Standard Deviation after removing outlier.

Question

I am totally new to statistics. I'm learning the basics.

I came upon this question while solving Erwin Kreyszig's exercise on statistics. The problem is simple. It asks to calculate standard deviation after removing outliers from the dataset.

The dataset is as follows: 1, 2, 3, 4, 10. What I did is, I found out q_m = 3. Then $q$_l $= \frac{1+2}{2} = 1.5$ and $q$_m $= \frac{4+10}{2} = 7$.

Now, $IQR = 7-1.5 = 5.5$ and $1.5*IQR = 8.25$

So, we can say numbers beyond $1.5 - 5.5 = -4$ and $7 + 5.5 = 12.5$ will be an outlier.

Since there is no outlier, I found out the Standard Deviation of the set which is 3.53.

But, the answer provided is 1.29 which is different from the standard deviation of the set.

Can anyone help me what I missed?

Also, I have another question - we can see with plain eyes 10 is an outlier. But it is not detected here - why?

Answer 1

Well deciding what's an outlier is somewhat of an art so there's only a fuzzy line here. Still it seems like a good procedure might detect 10 here and based on your book's answer, it seems like the procedure they intended for you to use should delete 10.

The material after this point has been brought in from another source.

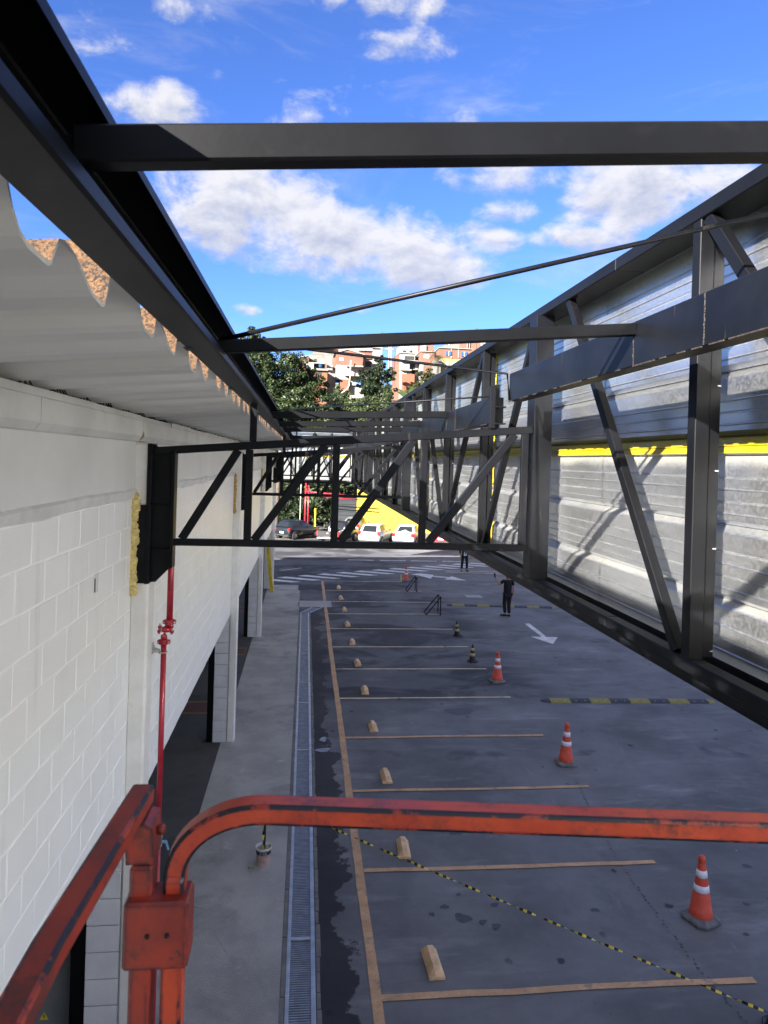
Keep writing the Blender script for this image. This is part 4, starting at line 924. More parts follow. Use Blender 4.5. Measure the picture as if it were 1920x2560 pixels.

So let's think about what could have gone wrong here. My guess is you should have picked 2 and 4 as your first and third quantiles instead of 1.5 and 7. The procdure for deciding quartiles is also not set in stone and results can vary wildly for small sets of discrete data. It's also an established procedure to consider the upper and lower quartile to be the medians of (1,2,3) and (3,4,10) rather than (1,2) and (4,10) as you've done. The first method is a little more robust (but tends to be biased inwards), as this example demonstrates.

Answer 2

Removing 10 gives the set $\{1, 2, 3, 4\}$ with $\overline{x} = \frac{1 + 2 + 3 + 4}{4} = 2.5$. So the standard deviation is $\sqrt{((1 - 2.5)^2 + (2 - 2.5)^2 + (3 - 2.5)^2 + (4 - 2.5)^2))/(4 - 1)} = \sqrt{(2\cdot1.5^2 + 2\cdot0.5^2)/3} = \sqrt{5/3} = 1.29...$.